We may never have a better opportunity to get out than right now—if we can make Trump kick us out.

Kicking out a state does not have an established procedure either, of course, though there might be precedent in 1934 Congressional legislation to establish a process for granting independence to the Philippines. But at this moment, Republicans and even some Democrats in Congress seem content to let Trump violate law and constitution. And the Trump administration has signaled that it won’t follow court decisions, so judges couldn’t prevent our ejection if they tried.

Trump and his MAGA supporters have enormous incentives to get California out of the union. The evaporation of our electoral votes would all but assure them of winning national elections for years to come. Ejecting California would slow the flood of legal challenges to Trump policies. And it would be the most effective way to get rid of millions of immigrants. (Deportation is costly, time-consuming, and doesn’t work, since so many deportees find their way back.)

“Deport California” is a slogan Trumpians might even put on a baseball cap.

So how do Californians convince Trump to kick us out? It starts with relentless, Stengel-style argument. But the content of the argument matters, too. We must not let ourselves get pulled into many different smaller arguments, in which we defend the laws from hundreds of different Trump attacks.

That strategy, now being employed by Democrats like California’s attorney general Rob Bonta (“Every action that the president takes when it crosses the line, we’re there to stop him,” he said), is too defensive and scattered to threaten Trump. The strategy also counts on Trump obeying court rulings that overturn his policies.

Instead, we need to get in Trump’s face with one simple message:

You are not really the president. You are a thief, stealing power and data and taxpayer dollars. All your constant violations of law and constitution put you in violation of your oath of office—and thus void every decision you make.

And since you are not the president, America does not have a president, nor a government. California cannot follow the orders and legislation of a fake government in Washington. It must declare an emergency, and govern itself.

We should take over federal lands, and take control of our own borders. We should stand up California versions of the many federal agencies being dismantled by Trump, and hire the skilled government experts—scientists, doctors, lawyers, FBI investigators—he has let go.

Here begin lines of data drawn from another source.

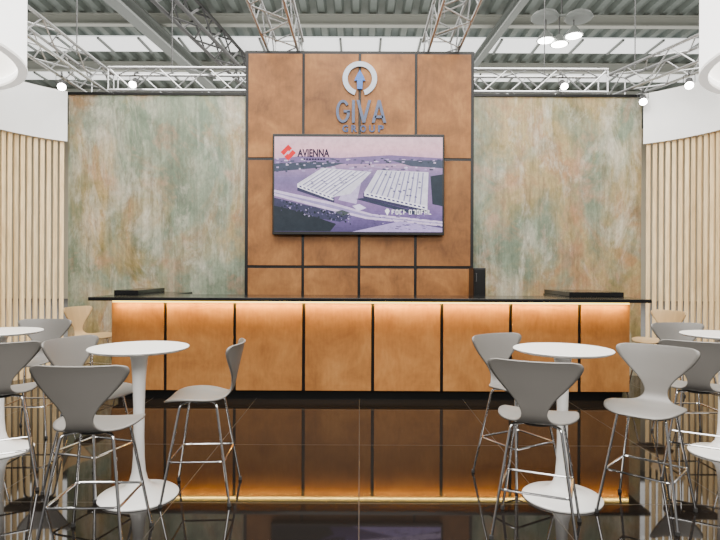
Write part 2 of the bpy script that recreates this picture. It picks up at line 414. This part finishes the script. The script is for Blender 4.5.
pol((56,64,72),(430,176),(442,174),(442,206),(432,204))
pol((64,68,86),(355,199),(362,198),(420,212),(416,215))
pol((216,208,228),(352,206),(359,204),(366,208),(358,211))
pol((86,92,94),(334,212),(342,210),(350,213),(343,216))
for i in range(140):   # trees and parked cars in the yard
    px = random.uniform(276,350); py = 198+(px-276)*.2+random.uniform(2,12); w = random.uniform(.8,2.6)
    pol(random.choice([(50,58,64),(68,70,88),(106,100,130),(42,50,54),(160,150,178)]), (px,py),(px+w*.5,py-w*.5),(px+w,py),(px+w*.6,py+w*.5))
for i in range(70):
    px = random.uniform(370,438); py = random.uniform(214,230); w = random.uniform(1.2,4)
    pol(random.choice([(122,108,148),(150,138,176),(90,84,112),(186,176,202)]), (px,py),(px+w,py+w*.15),(px+w,py+w*.15+.7),(px,py+.7))
# logo on the screen
cxl, cyl = 287.8, 153
up0 = [(281,153),(288,146),(291.5,149.5),(288.7,152.3),(287.9,151.5),(284,155.8)]
up = [(cxl+(a-288)*1.1, cyl+(c-153.3)*1.1) for a,c in up0]
polys.append(((.7,.004,.012,1), up)); polys.append(((.7,.004,.012,1), [(2*cxl-a,2*cyl-c) for a,c in up]))
pol((250,248,250),(384.6,211),(386,208.6),(388,208.6),(389.4,211),(387,215.5))
me_v = []; me_f = []; cols = []
for i, (c, pts) in enumerate(polys):
    o = len(me_v); y = VY-.001-.00002*i
    me_v += [(vx(min(max(p[0],273.8),442.2)), y, vz(min(p[1],231.8))) for p in pts]; me_f.append(tuple(range(o,o+len(pts)))); cols.append(c)
off = tv.location
me = bpy.data.meshes.new('screen'); me.from_pydata([tuple(Vector(v)-off) for v in me_v], [], me_f); me.materials.append(M['screen'])
ca = me.color_attributes.new('Col', 'FLOAT_COLOR', 'CORNER')
for p in me.polygons:
    for li in p.loop_indices: ca.data[li].color = cols[p.index]
so = bpy.data.objects.new('screen', me); col.objects.link(so); so.parent = tv; so['label'] = 'lit screen with aerial picture of factory halls'
M['navy'] = mat('screen_navy', (.004,.004,.01,1), .4, emit=lin(22,18,48), es=1, spec=.1)
M['scrw'] = mat('screen_white', (.5,.5,.5,1), .4, emit=(1,1,1,1), es=1.1)
TYV = VY-.001-.00002*len(polys)-.001
text_part('AVIENNA', vx(297), vx(329), vz(157.4), vz(149.4), TYV, .001, M['navy'], 'caption', tv, .035)
gl = ['lt','o','tb','lm','o','r','o','lt','m','lb']
for ks in (range(0,4), range(4,10)):
    b = MB()
    for i in ks:
        x0 = 391.5+i*3.9+(1.6 if i > 3 else 0); s_ = gl[i]
        if s_ != 'r': b.box(vx(x0),vx(x0+.5),TYV-.001,TYV,vz(214.2),vz(209.8))
        if s_ in ('o','r','m'): b.box(vx(x0+2.1),vx(x0+2.6),TYV-.001,TYV,vz(214.2),vz(209.8))
        if s_ in ('o','lt','tb','r'): b.box(vx(x0),vx(x0+2.6),TYV-.001,TYV,vz(210.3),vz(209.8))
        if s_ in ('o','tb','lb'): b.box(vx(x0),vx(x0+2.6),TYV-.001,TYV,vz(214.2),vz(213.7))
        if s_ in ('lm','m','lt'): b.box(vx(x0),vx(x0+2.3),TYV-.001,TYV,vz(212.2),vz(211.7))
    b.build('place_caption', M['scrw'], tv)
b = MB()
for i in range(8): b.box(vx(303+i*2.8),vx(305+i*2.8),TYV-.001,TYV,vz(160.4),vz(158.8))
b.build('caption_line', M['navy'], tv)

# ------------------------------------------------------------------ counter
CY = 6.46
xl, xr = PX(111,CY), PX(631,CY)
ctr = empty('bar_counter', 'long U-shaped bar counter clad in amber panels with warm light under its top', 'counter', ((xl+xr)/2,CY+.3,0))
WB = 7.70
def ushape(b, x0, x1, y0, yb, t, wt, z0, z1):
    b.box(x0,x1,y0,y0+t,z0,z1); b.box(x0,x0+wt,y0+t,yb,z0,z1); b.box(x1-wt,x1,y0+t,yb,z0,z1); return b
ushape(MB(), xl+.02, xr-.02, CY+.02, WB, .42, .42, .10, 1.15).build('carcass', M['black'], ctr)
ushape(MB(), xl+.06, xr-.06, CY+.07, WB-.02, .36, .36, 0, .10).build('plinth', M['black'], ctr)
for a, c in ((112,164),(167,233.3),(236.3,302.3),(305.5,371.5),(374.7,440.5),(443.7,509.3),(512.5,578.3),(581.5,630)):
    MB().box(PX(a,CY),PX(c,CY),CY,CY+.02,.105,1.135).build('front_panel', M['counter'], ctr, bevel=.003)
for s, x in ((0,xl),(1,xr)):
    for j in range(2):
        y0 = CY+.03+j*.61
        MB().box(x if s == 0 else x-.02, x+.02 if s == 0 else x, y0, y0+.59, .105, 1.135).build('side_panel', M['counter'], ctr, bevel=.003)
MB().box(xl+.03,xr-.03,CY-.03,CY-.002,1.118,1.15).build('light_strip', M['led'], ctr)
KY = 6.15
kx0, kx1 = PX(88,KY), PX(652,KY)
tb = MB()
oz = [(kx0,KY),(kx1,KY),(kx1,WB+.02),(kx1-.68,WB+.02),(kx1-.68,CY+.5),(kx0+.68,CY+.5),(kx0+.68,WB+.02),(kx0,WB+.02)]
n = len(oz)
tb.add([(x,y,1.15) for x,y in oz]+[(x,y,1.19) for x,y in oz], [])
q = [(0,1,4,5),(1,2,3,4),(0,5,6,7)]
tb.f += [tuple(i for i in f)[::-1] for f in q]+[tuple(i+n for i in f) for f in q]+[(i,(i+1)%n,(i+1)%n+n,i+n) for i in range(n)]
ct = empty('countertop', 'black glossy U-shaped countertop overhanging the amber bar counter', 'countertop', ((kx0+kx1)/2,KY+.3,1.15))
tb.build('top_slab', M['gloss'], ct, bevel=.004)
for a, c in ((kx0+.01,kx0+.30),(kx1-.67,kx1-.01)):
    MB().box(a,c,6.78,WB+.01,1.19,1.243).build('raised_return', M['gloss'], ct, bevel=.004)

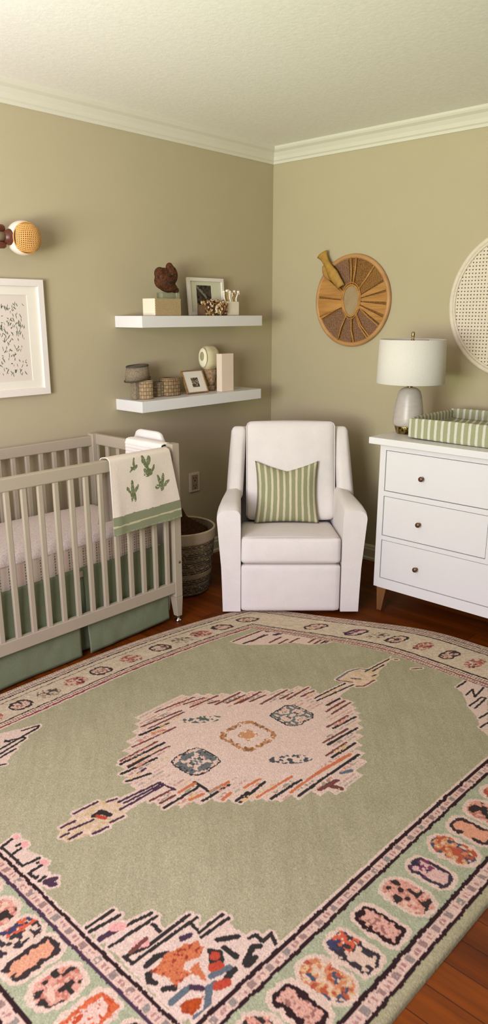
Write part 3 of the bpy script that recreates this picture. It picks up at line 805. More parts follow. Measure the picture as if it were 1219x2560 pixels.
def build_mattress():
    t = thing('crib_mattress', 'pale pink mattress with a dotted striped side inside the crib', 'mattress', (-2.13, -.335, .397))
    m = m_painted('printed_cotton', .95, 260, .4, .10)
    bm = cushion(1.22, .49, .135, .045, 22, (0, .004, .035)); bmesh.ops.translate(bm, vec=(0, 0, .0685), verts=bm.verts)
    tt = NT('speckled_pink_sheet', .95, 0, .15); co = tt.coord()
    tt.col(tt.ramp(tt.noise(co, 190, 2), [(.34, rgb(200, 182, 178)), (.5, rgb(220, 205, 201)), (.7, rgb(226, 212, 208))])); tt.bump(tt.noise(co, 200, 2), .4, .002)
    obj('fitted_sheet', bm, tt.m, t, True)
    # printed band round the side
    nu, nv = 700, 40; per = np.linspace(0, 1, nu)
    w, d = 1.236, .508; pts = []
    # path along front then right end
    Ls = [w, d]; S = per * (w + d)
    x = np.where(S < w, -w / 2 + S, w / 2); y = np.where(S < w, -d / 2, -d / 2 + (S - w))
    rr = .035
    cx = w / 2 - rr; cy = -d / 2 + rr
    ang = np.arctan2(np.minimum(y - cy, 0), np.maximum(x - cx, 0) + 1e-9); inc = (x > cx) & (y < cy)
    x = np.where(inc, cx + rr * np.cos(ang), x); y = np.where(inc, cy + rr * np.sin(ang), y)
    z = np.linspace(.004, .108, nv)
    Z, _ = np.meshgrid(z, per, indexing='ij'); X = np.tile(x, (nv, 1)); Y = np.tile(y, (nv, 1)); SS = np.tile(S, (nv, 1))
    col = np.empty(Z.shape + (3,)); col[:] = (222, 202, 186)
    p = .0705; f = np.mod(SS, p) / p; ci = np.floor(SS / p).astype(int)
    tone = np.array([(232, 216, 204), (228, 204, 190), (224, 208, 190)])[ci % 3]
    pan = (f < .42); col[pan] = tone[pan]
    col[(f >= .42)] = (214, 199, 182)
    dz = np.mod(Z, .0125) / .0125
    for c0 in (.51, .68, .88):
        m_ = (np.abs(f - c0) < .035) & (np.abs(dz - .5) < .26); col[m_] = (92, 84, 76) if c0 != .68 else (150, 116, 100)
    col[np.abs(f - .66) < .02] = (176, 160, 136)
    edge = (Z > .1) & (vnoise(SS, Z, .006, 3) > -.1); col[edge] = (206, 178, 166)
    grid('printed_side_band', np.stack([X, Y, Z], -1), col, m, t)
build_mattress()

def build_skirt():
    t = thing('crib_skirt', 'sage green pleated crib skirt hanging below the mattress to the floor', 'crib skirt', (-1.42, -.655, 0))
    tt = NT('sage_cotton', .9, 0, .15); co = tt.coord(); f = tt.noise(co, 400, 2)
    tt.col(tt.ramp(f, [(.3, rgb(107, 115, 87)), (.7, rgb(124, 132, 102))])); tt.bump(tt.noise(tt.coord(scale=(1, 1, .3)), 25, 3), .3, .006)
    def panel(x0, x1, y0, y1, zt, zb, seed, wav=.004, lift=(0, 0)):
        nu, nv = 70, 30; u = np.linspace(0, 1, nu); v = np.linspace(0, 1, nv); V, U = np.meshgrid(v, u, indexing='ij')
        X = x0 + (x1 - x0) * U; Z = zt + (zb + lift[0] * (1 - U) + lift[1] * U - zt) * V
        Y = y0 + (y1 - y0) * V + wav * V * vnoise(X, V * .4, .16, seed) + .0025 * vnoise(X, V * .3, .05, seed + 1)
        if abs(x1 - x0) < 1e-6:
            Y, X = y0 + (y1 - y0) * U, x0 + wav * V * vnoise(U * .5, V, .16, seed)
        o = grid('skirt_panel', np.stack([X, Y, Z], -1), None, tt.m, t); solidify(o, .004)
    panel(-.535, -.062, .050, .032, .409, .010, 40, .006, (0, .012))
    panel(-1.31, -.578, .050, .030, .409, .010, 42, .005)
    panel(-.66, -.45, .060, .072, .409, .014, 44)
    panel(-.072, -.072, .06, .56, .395, .012, 46)
build_skirt()

# ---------------------------------------------------------------- blanket over the front rail
def build_blanket():
    nu = 260; zs = []
    path = [(-.594, .585), (-.600, .70), (-.604, .82), (-.608, .868)]
    for k in range(1, 12):
        a = math.pi - math.pi * k / 12; path.append((-.6385 + .031 * math.cos(a) * 1.0, .872 + .011 * math.sin(a)))
    # from the inside over the rail to the outside
    path = [(-.594, .585), (-.600, .70), (-.606, .82), (-.610, .862)] + [(-.638 + .030 * math.cos(math.pi * k / 12), .866 + .017 * math.sin(math.pi * k / 12)) for k in range(0, 13)] + [(-.670, .84), (-.674, .76), (-.679, .66), (-.684, .556)]
    pa = np.array(path); sl = np.concatenate([[0], np.cumsum(np.hypot(*np.diff(pa, axis=0).T))]); S = np.linspace(0, sl[-1], 300)
    Yp = np.interp(S, sl, pa[:, 0]); Zp = np.interp(S, sl, pa[:, 1]); outer = S > sl[10]
    u = np.linspace(0, 1, nu); Yg = np.tile(Yp[:, None], (1, nu)); Zg = np.tile(Zp[:, None], (1, nu)); U = np.tile(u, (300, 1)); OUT = np.tile(outer[:, None], (1, nu))
    drop = np.clip((.87 - Zg) / .31, 0, 1)
    xl = np.where(OUT, -1.832 - .012 * drop, -1.838 - .02 * drop); xr = np.where(OUT, -1.492 + .040 * np.clip(drop * 1.25, 0, 1), -1.49)
    X = xl + (xr - xl) * U
    Yg = Yg - OUT * drop * (.008 * (1 + vnoise(U, drop * .25, .22, 51)) + .006 * np.exp(-((U - .08) / .07) ** 2))
    Zg = Zg - OUT * drop ** 2 * .004 * vnoise(U, U * 0, .3, 52) + OUT * drop * .0 
    # small lean: the left lower corner hangs lower
    Zg = Zg - OUT * drop * (.012 * (1 - U))
    col = np.empty(X.shape + (3,)); col[:] = (226, 212, 196)
    zz = Zg + .012 * drop * (1 - U) * OUT
    wob = .002 * vnoise(X, zz, .02, 53)
    band = OUT & (zz + wob < .636); col[band] = (134, 137, 108); col[OUT & (np.abs(zz + wob - .594) < .0035)] = (196, 186, 150); col[OUT & (zz < .564) & (vnoise(X, zz, .006, 60) > 0)] = (148, 152, 116)
    Xw = X + .002 * vnoise(X, zz, .008, 54); Zw = zz + .002 * vnoise(X, zz, .008, 55)
    lv = [(-1.704, .847, .022, .006, 85), (-1.712, .825, .014, .006, 150), (-1.696, .828, .014, .007, 40), (-1.704, .824, .010, .010, 0), (-1.722, .816, .010, .004, 45),
          (-1.650, .850, .024, .011, 108), (-1.622, .846, .022, .011, 78), (-1.636, .828, .016, .012, 110), (-1.628, .793, .026, .017, 8), (-1.646, .806, .013, .007, 120), (-1.598, .810, .018, .007, 62), (-1.630, .812, .016, .008, 100),
          (-1.568, .750, .026, .008, 112), (-1.546, .752, .026, .009, 82), (-1.526, .728, .022, .008, 38), (-1.580, .722, .016, .010, 10), (-1.552, .716, .020, .012, 70), (-1.556, .732, .014, .012, 0),
          (-1.721, .740, .036, .009, 90), (-1.742, .734, .020, .008, 130), (-1.700, .734, .022, .008, 50), (-1.721, .712, .017, .016, 90), (-1.730, .697, .016, .006, 90), (-1.711, .697, .016, .006, 90)]
    lm = np.zeros(X.shape, bool)
    for l in lv: lm |= leaf(Xw, Zw, *l)
    lm &= OUT & (zz > .645) & (vnoise(X, zz, .004, 56) > -.75)
    col[lm] = np.array((114, 121, 84)) + 14 * vnoise(X, zz, .012, 57)[lm][:, None]
    o = grid('baby_blanket', np.stack([X, Yg, Zg], -1), col, m_painted('printed_muslin', .95, 320, .5, .10)); solidify(o, .004)
    tag(o, 'white blanket with green leaf prints and green band draped over the crib rail', 'blanket')
build_blanket()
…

Trump will be infuriated, and will lash out in response. But he will be in a box. He will say we are violating the law and the constitution—we will invite him to look in a mirror. If the Supreme Court backs him, he will say we are ignoring court rulings—we will hand him a second mirror. He will call us criminals—and, well, you get the idea. He might even say that we are leading an insurrection against the government, and we will calmly point out that he himself is an insurrectionist, and thus can’t hold the presidency under the plain language of the 14th Amendment.

Some will say this ejection strategy is risky, and could lead to escalation and violence. But our current strategy—of trying to delay and muddle through, to mollify the tyrant in the White House—carries all the same risks. Surrendering to bullies makes them more dangerous.

Trump will try to provoke us, by arresting our political leaders or sending out the military. We must stay calm and keep pointing out that he’s not the president and has no real authority. When we protest, we should remain peaceful, and lean heavily on public readings of the Declaration of Independence.

We also should get right to work on instituting our new government, so that we are prepared when Trump kicks us out of the game.

By then, California must be ready to form a new American republic, whose very existence might keep freedom and democracy alive in this land, now occupied by the United States.